もう、ルネサンスの老画家にまともに会えないだろうと思ったが、また、展示ですれちがった。数時間前にその老画家はいたらしい。


そもそも、その老画家は初めから僕そのものに関心なんてなかった。名前も間違い、時間も奪う。失礼でぞんざいであった。もし、僕が銀筆を学んだとて何があったのであろうか。


もしかしたら、老画家は黄石公であったのではないか、



もう、あまり僕には関心も興味も無くただ微かな残像でしかないのだろう。


僕は老画家から得られるであろうチャンスを失った。


そして、老画家の隠者も自らの絵の腕を披露したかったのであろう。そのことに関して申し訳なく思うし、霞に教えようとしているわけだからなんとも言えない。

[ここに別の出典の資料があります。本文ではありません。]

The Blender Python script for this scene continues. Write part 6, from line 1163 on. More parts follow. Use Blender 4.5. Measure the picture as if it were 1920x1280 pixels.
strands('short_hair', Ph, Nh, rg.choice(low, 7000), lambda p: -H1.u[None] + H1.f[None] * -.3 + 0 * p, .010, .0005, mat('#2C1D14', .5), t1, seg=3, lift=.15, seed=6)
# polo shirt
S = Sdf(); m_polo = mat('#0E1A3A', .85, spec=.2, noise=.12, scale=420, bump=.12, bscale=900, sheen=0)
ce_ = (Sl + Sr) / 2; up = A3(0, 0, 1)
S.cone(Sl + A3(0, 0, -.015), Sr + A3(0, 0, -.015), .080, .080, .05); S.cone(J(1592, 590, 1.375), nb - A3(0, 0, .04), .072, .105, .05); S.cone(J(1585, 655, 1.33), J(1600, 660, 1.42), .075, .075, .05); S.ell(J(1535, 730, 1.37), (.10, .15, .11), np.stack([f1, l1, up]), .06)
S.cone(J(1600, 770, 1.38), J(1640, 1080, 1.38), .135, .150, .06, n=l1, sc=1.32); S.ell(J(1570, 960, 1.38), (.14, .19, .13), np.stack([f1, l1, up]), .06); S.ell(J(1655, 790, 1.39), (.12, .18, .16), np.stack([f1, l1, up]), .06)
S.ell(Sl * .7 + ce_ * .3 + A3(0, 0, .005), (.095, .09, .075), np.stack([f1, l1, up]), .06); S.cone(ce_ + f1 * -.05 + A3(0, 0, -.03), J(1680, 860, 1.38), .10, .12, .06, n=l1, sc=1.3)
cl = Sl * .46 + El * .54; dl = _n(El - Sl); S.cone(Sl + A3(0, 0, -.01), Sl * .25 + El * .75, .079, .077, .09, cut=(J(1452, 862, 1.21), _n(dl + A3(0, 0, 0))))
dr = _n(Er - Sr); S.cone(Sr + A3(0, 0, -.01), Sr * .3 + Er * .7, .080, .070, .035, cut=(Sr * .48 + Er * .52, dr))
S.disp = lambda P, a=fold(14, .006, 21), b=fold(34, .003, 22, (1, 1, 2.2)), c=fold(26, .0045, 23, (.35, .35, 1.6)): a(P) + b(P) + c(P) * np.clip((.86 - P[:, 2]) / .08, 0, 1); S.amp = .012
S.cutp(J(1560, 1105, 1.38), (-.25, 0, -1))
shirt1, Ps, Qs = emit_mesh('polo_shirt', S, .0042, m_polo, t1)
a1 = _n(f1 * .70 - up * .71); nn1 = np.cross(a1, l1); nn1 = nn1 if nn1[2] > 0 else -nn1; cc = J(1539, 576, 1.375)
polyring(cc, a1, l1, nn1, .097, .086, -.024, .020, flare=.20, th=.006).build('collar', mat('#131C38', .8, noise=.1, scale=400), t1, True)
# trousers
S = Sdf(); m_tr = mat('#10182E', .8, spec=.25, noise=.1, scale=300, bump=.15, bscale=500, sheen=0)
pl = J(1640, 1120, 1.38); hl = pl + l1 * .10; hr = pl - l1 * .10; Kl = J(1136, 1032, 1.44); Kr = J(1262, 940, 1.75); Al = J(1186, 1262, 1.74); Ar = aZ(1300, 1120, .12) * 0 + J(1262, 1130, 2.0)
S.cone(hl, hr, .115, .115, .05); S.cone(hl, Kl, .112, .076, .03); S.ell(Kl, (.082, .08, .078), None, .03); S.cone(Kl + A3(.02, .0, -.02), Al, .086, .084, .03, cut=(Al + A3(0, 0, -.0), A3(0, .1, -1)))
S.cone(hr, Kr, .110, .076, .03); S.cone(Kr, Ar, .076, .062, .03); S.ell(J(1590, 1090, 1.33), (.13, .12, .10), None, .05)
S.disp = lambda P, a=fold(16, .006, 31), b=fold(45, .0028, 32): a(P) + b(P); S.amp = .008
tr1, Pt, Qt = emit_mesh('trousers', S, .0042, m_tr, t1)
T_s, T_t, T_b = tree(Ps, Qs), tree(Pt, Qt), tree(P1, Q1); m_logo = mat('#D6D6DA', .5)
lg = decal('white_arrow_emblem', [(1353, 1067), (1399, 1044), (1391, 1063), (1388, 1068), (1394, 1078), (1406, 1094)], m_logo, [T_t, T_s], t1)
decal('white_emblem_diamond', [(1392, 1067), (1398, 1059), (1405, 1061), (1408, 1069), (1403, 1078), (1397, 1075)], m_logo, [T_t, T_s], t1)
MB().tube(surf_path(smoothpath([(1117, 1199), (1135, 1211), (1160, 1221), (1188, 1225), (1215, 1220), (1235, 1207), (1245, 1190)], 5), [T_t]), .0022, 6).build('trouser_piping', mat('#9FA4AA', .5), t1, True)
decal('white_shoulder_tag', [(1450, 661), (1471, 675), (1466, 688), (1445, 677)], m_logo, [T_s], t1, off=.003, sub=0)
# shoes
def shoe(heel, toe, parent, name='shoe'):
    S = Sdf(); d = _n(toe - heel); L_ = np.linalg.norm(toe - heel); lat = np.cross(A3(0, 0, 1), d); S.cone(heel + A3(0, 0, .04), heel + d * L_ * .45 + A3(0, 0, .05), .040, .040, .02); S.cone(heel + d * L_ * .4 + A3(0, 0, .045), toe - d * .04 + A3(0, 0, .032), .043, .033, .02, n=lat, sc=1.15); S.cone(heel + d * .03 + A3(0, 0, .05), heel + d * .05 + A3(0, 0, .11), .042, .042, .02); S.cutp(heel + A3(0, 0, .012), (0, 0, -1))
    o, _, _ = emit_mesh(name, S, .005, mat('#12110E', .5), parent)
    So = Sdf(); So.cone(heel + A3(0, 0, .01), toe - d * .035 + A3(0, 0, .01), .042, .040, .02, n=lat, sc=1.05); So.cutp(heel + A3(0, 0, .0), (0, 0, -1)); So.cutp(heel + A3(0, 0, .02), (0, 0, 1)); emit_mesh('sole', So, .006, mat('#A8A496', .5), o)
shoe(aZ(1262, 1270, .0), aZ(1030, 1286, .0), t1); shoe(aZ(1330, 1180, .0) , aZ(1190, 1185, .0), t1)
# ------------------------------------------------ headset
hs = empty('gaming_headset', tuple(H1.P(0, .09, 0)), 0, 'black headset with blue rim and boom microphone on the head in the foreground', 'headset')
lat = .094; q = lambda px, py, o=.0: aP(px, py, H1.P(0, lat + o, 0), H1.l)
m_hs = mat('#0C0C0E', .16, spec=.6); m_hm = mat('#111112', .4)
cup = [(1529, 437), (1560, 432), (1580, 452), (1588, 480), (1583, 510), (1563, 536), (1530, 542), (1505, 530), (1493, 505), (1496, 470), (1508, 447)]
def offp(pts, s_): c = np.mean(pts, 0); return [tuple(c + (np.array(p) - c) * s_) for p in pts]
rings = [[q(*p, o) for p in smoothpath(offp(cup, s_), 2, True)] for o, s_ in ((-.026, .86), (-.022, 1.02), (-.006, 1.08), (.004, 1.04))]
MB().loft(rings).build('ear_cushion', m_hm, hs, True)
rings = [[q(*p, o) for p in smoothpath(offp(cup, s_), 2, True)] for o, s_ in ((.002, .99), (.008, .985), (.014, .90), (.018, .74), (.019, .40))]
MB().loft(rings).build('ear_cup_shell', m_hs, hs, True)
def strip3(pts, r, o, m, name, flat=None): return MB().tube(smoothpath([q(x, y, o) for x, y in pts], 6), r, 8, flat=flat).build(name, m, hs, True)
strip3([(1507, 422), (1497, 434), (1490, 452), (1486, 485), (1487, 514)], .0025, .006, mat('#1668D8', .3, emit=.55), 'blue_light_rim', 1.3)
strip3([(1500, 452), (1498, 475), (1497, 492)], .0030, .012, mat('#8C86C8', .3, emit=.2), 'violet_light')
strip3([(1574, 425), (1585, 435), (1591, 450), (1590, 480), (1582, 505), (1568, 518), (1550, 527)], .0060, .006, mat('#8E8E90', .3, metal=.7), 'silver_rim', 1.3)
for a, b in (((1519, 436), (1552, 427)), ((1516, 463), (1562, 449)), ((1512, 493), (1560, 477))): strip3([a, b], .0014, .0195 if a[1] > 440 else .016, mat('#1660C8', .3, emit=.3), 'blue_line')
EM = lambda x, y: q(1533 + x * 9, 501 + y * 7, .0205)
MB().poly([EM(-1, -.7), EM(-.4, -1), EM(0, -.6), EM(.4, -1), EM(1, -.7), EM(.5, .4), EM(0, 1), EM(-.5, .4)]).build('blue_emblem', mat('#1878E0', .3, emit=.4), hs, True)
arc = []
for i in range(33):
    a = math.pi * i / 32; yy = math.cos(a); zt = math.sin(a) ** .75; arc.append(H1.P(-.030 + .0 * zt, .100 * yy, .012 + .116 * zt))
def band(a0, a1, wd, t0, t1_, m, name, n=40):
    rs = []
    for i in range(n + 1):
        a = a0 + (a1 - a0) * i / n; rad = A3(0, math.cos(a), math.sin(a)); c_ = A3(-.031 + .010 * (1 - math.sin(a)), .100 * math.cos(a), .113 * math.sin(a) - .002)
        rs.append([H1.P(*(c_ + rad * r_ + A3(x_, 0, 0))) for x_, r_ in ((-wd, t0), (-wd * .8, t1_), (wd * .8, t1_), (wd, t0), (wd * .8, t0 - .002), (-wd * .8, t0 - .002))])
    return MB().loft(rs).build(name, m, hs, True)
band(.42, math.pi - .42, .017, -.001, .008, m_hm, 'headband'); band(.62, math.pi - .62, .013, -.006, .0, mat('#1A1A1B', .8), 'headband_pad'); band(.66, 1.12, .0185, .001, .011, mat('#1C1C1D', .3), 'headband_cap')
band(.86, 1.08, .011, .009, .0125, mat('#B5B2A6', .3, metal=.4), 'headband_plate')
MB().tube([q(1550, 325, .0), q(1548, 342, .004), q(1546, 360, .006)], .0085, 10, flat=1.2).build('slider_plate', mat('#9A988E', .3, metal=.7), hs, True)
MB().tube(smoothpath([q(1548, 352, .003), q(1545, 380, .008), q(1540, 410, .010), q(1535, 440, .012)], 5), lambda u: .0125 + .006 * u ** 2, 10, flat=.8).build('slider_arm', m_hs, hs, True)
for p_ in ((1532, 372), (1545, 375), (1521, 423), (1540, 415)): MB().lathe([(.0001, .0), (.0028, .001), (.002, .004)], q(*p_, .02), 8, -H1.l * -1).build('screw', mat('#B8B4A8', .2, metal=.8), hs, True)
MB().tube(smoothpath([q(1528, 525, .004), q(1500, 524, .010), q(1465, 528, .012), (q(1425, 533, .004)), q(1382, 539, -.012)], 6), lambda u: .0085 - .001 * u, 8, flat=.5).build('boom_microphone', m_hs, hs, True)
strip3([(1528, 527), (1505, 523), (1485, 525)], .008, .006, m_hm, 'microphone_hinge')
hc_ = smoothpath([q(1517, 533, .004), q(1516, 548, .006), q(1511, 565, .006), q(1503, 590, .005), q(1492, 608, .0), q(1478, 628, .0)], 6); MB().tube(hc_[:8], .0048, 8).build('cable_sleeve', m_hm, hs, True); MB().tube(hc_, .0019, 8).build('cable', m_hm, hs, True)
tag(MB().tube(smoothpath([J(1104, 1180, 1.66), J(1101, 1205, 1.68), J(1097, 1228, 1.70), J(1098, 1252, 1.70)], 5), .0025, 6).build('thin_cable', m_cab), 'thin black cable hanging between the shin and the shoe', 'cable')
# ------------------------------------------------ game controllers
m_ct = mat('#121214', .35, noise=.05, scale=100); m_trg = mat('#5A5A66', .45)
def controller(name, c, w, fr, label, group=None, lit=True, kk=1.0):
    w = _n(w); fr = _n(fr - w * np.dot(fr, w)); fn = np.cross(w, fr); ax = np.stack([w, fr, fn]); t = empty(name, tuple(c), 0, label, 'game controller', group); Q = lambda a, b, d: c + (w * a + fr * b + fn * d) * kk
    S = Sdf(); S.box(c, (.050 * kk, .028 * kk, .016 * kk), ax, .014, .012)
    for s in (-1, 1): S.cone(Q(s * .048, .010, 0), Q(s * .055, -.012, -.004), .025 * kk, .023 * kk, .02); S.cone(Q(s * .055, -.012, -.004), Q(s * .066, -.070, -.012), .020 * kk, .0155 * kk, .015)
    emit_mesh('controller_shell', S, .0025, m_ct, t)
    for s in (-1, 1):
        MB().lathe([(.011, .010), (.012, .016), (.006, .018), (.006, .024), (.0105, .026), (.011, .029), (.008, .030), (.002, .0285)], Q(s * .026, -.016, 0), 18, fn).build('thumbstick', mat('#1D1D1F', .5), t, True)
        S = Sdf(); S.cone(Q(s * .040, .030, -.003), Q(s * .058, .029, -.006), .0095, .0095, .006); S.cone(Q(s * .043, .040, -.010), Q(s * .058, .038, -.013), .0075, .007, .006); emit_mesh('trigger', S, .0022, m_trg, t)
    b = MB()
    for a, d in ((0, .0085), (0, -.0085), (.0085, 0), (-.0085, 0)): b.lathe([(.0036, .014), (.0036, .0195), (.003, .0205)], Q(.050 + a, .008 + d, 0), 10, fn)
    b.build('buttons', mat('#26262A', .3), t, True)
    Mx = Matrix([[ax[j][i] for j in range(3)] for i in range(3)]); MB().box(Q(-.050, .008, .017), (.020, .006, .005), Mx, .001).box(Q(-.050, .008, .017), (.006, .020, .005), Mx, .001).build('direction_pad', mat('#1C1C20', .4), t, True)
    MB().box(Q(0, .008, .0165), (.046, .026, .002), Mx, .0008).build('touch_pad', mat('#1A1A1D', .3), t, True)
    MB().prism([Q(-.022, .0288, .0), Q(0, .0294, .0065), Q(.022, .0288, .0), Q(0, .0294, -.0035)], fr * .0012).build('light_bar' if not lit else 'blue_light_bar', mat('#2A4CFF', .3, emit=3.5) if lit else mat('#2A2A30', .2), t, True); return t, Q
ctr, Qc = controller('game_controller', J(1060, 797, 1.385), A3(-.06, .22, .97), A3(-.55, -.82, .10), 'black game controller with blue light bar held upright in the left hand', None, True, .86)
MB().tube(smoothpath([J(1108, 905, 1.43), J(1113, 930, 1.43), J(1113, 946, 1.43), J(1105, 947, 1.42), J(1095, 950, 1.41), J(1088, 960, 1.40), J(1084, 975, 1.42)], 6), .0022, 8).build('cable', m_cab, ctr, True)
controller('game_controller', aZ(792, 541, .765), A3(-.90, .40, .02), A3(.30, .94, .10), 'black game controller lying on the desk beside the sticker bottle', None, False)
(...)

僕は、少し絵を描いたりするのでありますが、無名である。


無名すぎて、素人に見えるそうだ。


または書生のような立場にとらえられる。



僕自身もあまり自分が絵をやっていることを知らせない。無為でありたいし自然な空気でいたいと思っている。


また、隠者が出現して、市の公募展で僕は書の部門で応募、搬入に行った。後ろから老人が「なぜ、絵に出品しない。絵は描いているのだろ」と言う。

「はい、書の部門に出します。」

「う~ん」


僕は洋画の部のコーナーの搬入受付のところに軽く会釈をしてその場を出た。


多分、その市の展覧会の洋画コーナーの雑用とか展示とかを手伝ってもらうために人材確保したいのだと理解した。しかし、書に出品してしまうので裏切りに思ったのだろう。それはそうだ。僕はその日、いくらからその老人たちの気持ちを感じ悶々とし苦しんだ。



その市展には洋画の部門で5回ほど出品し、書道の部門に3回出品した。年に1回に一作のみである。僕はもういい歳で運営とか実行委員とかしなくてはならない年齢なのである。42歳で責任を取らなくてはならない年代であるのだから、もう一般出品でなく、手伝わなくてはならないことを理解した。老人にばかり任せてはならないのだ。四十代になれば公共に尽くさねばならないのは本当のところである。


それで苦悶した。



隠者、老人、浮浪者、ホームレス、預言者、天使、などなど。



同じことだ。


何か重要な警句なりヒント、メッセージは彼らからやってくる。



誰も、そのような社会的立場の弱い人を無視してはいけない。なんらかのチャンスもあったし、彼らは神からのメッセージをもち来たらす。



粗末に扱っては罰がやってくるし、禍がくる。そのかわり、その警句によって禍を避け、知恵が得られることもある。




隠者のタロットのアルカナはそう教えてれる。